<<<<

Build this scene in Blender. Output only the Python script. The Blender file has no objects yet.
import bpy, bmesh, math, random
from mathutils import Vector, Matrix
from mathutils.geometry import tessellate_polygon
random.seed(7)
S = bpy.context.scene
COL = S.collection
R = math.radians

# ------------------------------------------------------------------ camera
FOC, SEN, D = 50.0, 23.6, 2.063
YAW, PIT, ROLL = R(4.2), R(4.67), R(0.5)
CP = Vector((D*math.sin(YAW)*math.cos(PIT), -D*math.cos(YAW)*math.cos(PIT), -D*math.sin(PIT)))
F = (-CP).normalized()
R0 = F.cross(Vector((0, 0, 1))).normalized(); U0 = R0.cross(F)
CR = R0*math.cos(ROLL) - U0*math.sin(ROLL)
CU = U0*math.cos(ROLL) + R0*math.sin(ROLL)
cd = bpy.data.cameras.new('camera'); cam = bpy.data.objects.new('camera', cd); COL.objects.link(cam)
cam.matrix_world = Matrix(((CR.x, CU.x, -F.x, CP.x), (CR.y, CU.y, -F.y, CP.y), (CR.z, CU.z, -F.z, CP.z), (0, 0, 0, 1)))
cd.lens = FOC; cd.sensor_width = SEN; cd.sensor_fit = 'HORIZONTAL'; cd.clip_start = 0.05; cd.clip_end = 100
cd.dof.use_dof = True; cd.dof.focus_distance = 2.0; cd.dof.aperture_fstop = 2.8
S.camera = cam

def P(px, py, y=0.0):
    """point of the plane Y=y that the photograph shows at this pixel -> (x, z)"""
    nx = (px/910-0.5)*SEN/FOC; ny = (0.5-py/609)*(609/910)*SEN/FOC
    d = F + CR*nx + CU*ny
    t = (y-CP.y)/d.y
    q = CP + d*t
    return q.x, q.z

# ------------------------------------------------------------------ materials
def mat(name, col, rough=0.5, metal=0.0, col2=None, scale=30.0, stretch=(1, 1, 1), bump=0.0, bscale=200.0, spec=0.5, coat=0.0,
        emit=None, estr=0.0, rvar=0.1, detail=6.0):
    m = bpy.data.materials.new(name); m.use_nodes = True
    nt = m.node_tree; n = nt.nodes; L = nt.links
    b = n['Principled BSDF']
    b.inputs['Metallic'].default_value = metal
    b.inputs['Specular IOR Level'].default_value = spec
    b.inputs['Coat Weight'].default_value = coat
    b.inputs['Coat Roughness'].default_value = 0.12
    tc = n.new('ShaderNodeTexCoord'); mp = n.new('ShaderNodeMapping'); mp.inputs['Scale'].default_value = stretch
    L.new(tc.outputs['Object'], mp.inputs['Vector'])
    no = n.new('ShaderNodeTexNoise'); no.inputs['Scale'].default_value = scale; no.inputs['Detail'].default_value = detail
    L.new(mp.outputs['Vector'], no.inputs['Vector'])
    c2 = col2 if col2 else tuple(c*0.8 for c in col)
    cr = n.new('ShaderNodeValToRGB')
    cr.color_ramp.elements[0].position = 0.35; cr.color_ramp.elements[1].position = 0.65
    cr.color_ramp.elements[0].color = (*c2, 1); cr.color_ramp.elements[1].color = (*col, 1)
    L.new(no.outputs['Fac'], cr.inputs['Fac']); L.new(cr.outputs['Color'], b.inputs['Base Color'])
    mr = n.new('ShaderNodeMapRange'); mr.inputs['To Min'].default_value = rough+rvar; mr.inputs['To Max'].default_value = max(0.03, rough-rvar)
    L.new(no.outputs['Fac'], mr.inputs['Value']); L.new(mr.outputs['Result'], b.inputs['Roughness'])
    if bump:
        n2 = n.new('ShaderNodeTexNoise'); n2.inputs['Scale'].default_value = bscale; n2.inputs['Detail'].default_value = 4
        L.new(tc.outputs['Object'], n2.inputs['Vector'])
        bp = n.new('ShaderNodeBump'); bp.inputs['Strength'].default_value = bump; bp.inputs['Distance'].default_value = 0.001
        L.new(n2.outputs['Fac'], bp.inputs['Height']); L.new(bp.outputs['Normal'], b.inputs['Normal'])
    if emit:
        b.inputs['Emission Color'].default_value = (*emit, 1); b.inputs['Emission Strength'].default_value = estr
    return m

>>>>

**Task goal:** Extract the first line above and each line after it up to and including the one with "S.camera = cam", please, exactly and with nothing else.

**Solution for this exercise:**
Build this scene in Blender. Output only the Python script. The Blender file has no objects yet.
import bpy, bmesh, math, random
from mathutils import Vector, Matrix
from mathutils.geometry import tessellate_polygon
random.seed(7)
S = bpy.context.scene
COL = S.collection
R = math.radians

# ------------------------------------------------------------------ camera
FOC, SEN, D = 50.0, 23.6, 2.063
YAW, PIT, ROLL = R(4.2), R(4.67), R(0.5)
CP = Vector((D*math.sin(YAW)*math.cos(PIT), -D*math.cos(YAW)*math.cos(PIT), -D*math.sin(PIT)))
F = (-CP).normalized()
R0 = F.cross(Vector((0, 0, 1))).normalized(); U0 = R0.cross(F)
CR = R0*math.cos(ROLL) - U0*math.sin(ROLL)
CU = U0*math.cos(ROLL) + R0*math.sin(ROLL)
cd = bpy.data.cameras.new('camera'); cam = bpy.data.objects.new('camera', cd); COL.objects.link(cam)
cam.matrix_world = Matrix(((CR.x, CU.x, -F.x, CP.x), (CR.y, CU.y, -F.y, CP.y), (CR.z, CU.z, -F.z, CP.z), (0, 0, 0, 1)))
cd.lens = FOC; cd.sensor_width = SEN; cd.sensor_fit = 'HORIZONTAL'; cd.clip_start = 0.05; cd.clip_end = 100
cd.dof.use_dof = True; cd.dof.focus_distance = 2.0; cd.dof.aperture_fstop = 2.8
S.camera = cam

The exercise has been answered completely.